## The exercise:
Will you write out the data exactly, excluding every picture?

## Recorded information:
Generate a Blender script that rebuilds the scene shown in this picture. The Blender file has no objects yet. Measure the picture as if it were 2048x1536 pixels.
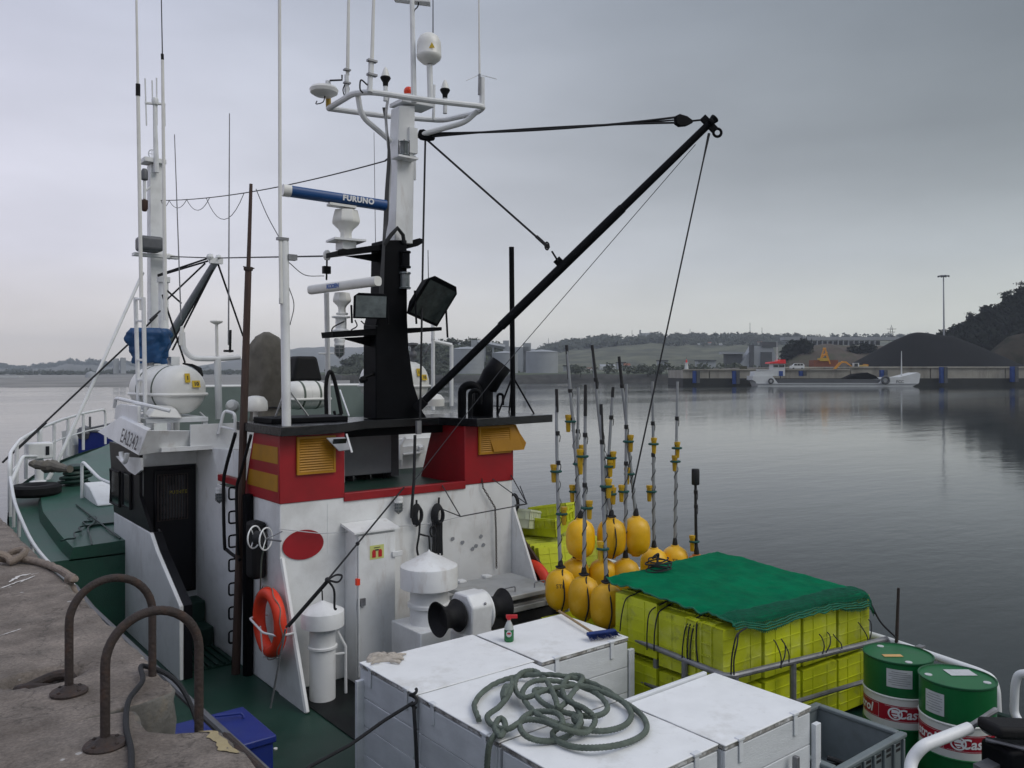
import bpy, math, random
from mathutils import Vector, Matrix, noise
R = math.radians
random.seed(7)
scene = bpy.context.scene
col = scene.collection

# ---------------------------------------------------------------- camera
# World axes follow the moored boat: +X away from the quay, +Y to the bow, +Z up.
# The eye is the origin; the quay top lies 1.6 m below it, the boat deck 3.43 m.
YAW = R(38.7); FPX = 1650.0; HOR = 745.0
cam = bpy.data.cameras.new('camera'); cam_o = bpy.data.objects.new('camera', cam); col.objects.link(cam_o)
cam.sensor_width = 36.0; cam.lens = 36.0 * FPX / 2048; cam.shift_y = -(768 - HOR) / 2048
cam.clip_start = 0.05; cam.clip_end = 20000
cam_o.location = (0, 0, 0); cam_o.rotation_euler = (R(90), 0, -YAW)
scene.camera = cam_o

# ---------------------------------------------------------------- light
SUN_EL, SUN_AZ = R(47), R(152)       # azimuth clockwise from +Y: soft light from astern, behind the camera
sd = bpy.data.lights.new('sun', 'SUN'); so = bpy.data.objects.new('sun', sd); col.objects.link(so)
sd.energy = 1.25; sd.angle = R(40); sd.color = (1.0, 0.97, 0.93)
sun_dir = Vector((math.sin(SUN_AZ) * math.cos(SUN_EL), math.cos(SUN_AZ) * math.cos(SUN_EL), math.sin(SUN_EL)))
so.rotation_euler = (-sun_dir).to_track_quat('-Z', 'Y').to_euler(); so.location = (0, 0, 30)

world = bpy.data.worlds.new('World'); scene.world = world; world.use_nodes = True
wn = world.node_tree.nodes; wl = world.node_tree.links; wn.clear()
def wnode(t, **k):
    n = wn.new(t)
    for a, b in k.items(): setattr(n, a, b)
    return n
sky = wnode('ShaderNodeTexSky', sky_type='NISHITA'); sky.sun_disc = False
sky.sun_elevation = SUN_EL; sky.sun_rotation = SUN_AZ; sky.dust_density = 3.0
wtc = wnode('ShaderNodeTexCoord')
wsep = wnode('ShaderNodeSeparateXYZ'); wl.new(wtc.outputs['Generated'], wsep.inputs[0])
wramp = wnode('ShaderNodeValToRGB'); wl.new(wsep.outputs['Z'], wramp.inputs[0])
els = wramp.color_ramp.elements
els[0].position = 0.0; els[0].color = (0.64, 0.605, 0.53, 1)
els[1].position = 1.0; els[1].color = (0.50, 0.55, 0.66, 1)
for p, c in ((0.05, (0.60, 0.585, 0.55)), (0.13, (0.53, 0.54, 0.575)), (0.26, (0.465, 0.485, 0.53)), (0.42, (0.375, 0.405, 0.465))):
    e = els.new(p); e.color = (*c, 1)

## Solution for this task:
Generate a Blender script that rebuilds the scene shown in this picture. The Blender file has no objects yet. Measure the picture as if it were 2048x1536 pixels.
import bpy, math, random
from mathutils import Vector, Matrix, noise
R = math.radians
random.seed(7)
scene = bpy.context.scene
col = scene.collection

# ---------------------------------------------------------------- camera
# World axes follow the moored boat: +X away from the quay, +Y to the bow, +Z up.
# The eye is the origin; the quay top lies 1.6 m below it, the boat deck 3.43 m.
YAW = R(38.7); FPX = 1650.0; HOR = 745.0
cam = bpy.data.cameras.new('camera'); cam_o = bpy.data.objects.new('camera', cam); col.objects.link(cam_o)
cam.sensor_width = 36.0; cam.lens = 36.0 * FPX / 2048; cam.shift_y = -(768 - HOR) / 2048
cam.clip_start = 0.05; cam.clip_end = 20000
cam_o.location = (0, 0, 0); cam_o.rotation_euler = (R(90), 0, -YAW)
scene.camera = cam_o

# ---------------------------------------------------------------- light
SUN_EL, SUN_AZ = R(47), R(152)       # azimuth clockwise from +Y: soft light from astern, behind the camera
sd = bpy.data.lights.new('sun', 'SUN'); so = bpy.data.objects.new('sun', sd); col.objects.link(so)
sd.energy = 1.25; sd.angle = R(40); sd.color = (1.0, 0.97, 0.93)
sun_dir = Vector((math.sin(SUN_AZ) * math.cos(SUN_EL), math.cos(SUN_AZ) * math.cos(SUN_EL), math.sin(SUN_EL)))
so.rotation_euler = (-sun_dir).to_track_quat('-Z', 'Y').to_euler(); so.location = (0, 0, 30)

world = bpy.data.worlds.new('World'); scene.world = world; world.use_nodes = True
wn = world.node_tree.nodes; wl = world.node_tree.links; wn.clear()
def wnode(t, **k):
    n = wn.new(t)
    for a, b in k.items(): setattr(n, a, b)
    return n
sky = wnode('ShaderNodeTexSky', sky_type='NISHITA'); sky.sun_disc = False
sky.sun_elevation = SUN_EL; sky.sun_rotation = SUN_AZ; sky.dust_density = 3.0
wtc = wnode('ShaderNodeTexCoord')
wsep = wnode('ShaderNodeSeparateXYZ'); wl.new(wtc.outputs['Generated'], wsep.inputs[0])
wramp = wnode('ShaderNodeValToRGB'); wl.new(wsep.outputs['Z'], wramp.inputs[0])
els = wramp.color_ramp.elements
els[0].position = 0.0; els[0].color = (0.64, 0.605, 0.53, 1)
els[1].position = 1.0; els[1].color = (0.50, 0.55, 0.66, 1)
for p, c in ((0.05, (0.60, 0.585, 0.55)), (0.13, (0.53, 0.54, 0.575)), (0.26, (0.465, 0.485, 0.53)), (0.42, (0.375, 0.405, 0.465))):
    e = els.new(p); e.color = (*c, 1)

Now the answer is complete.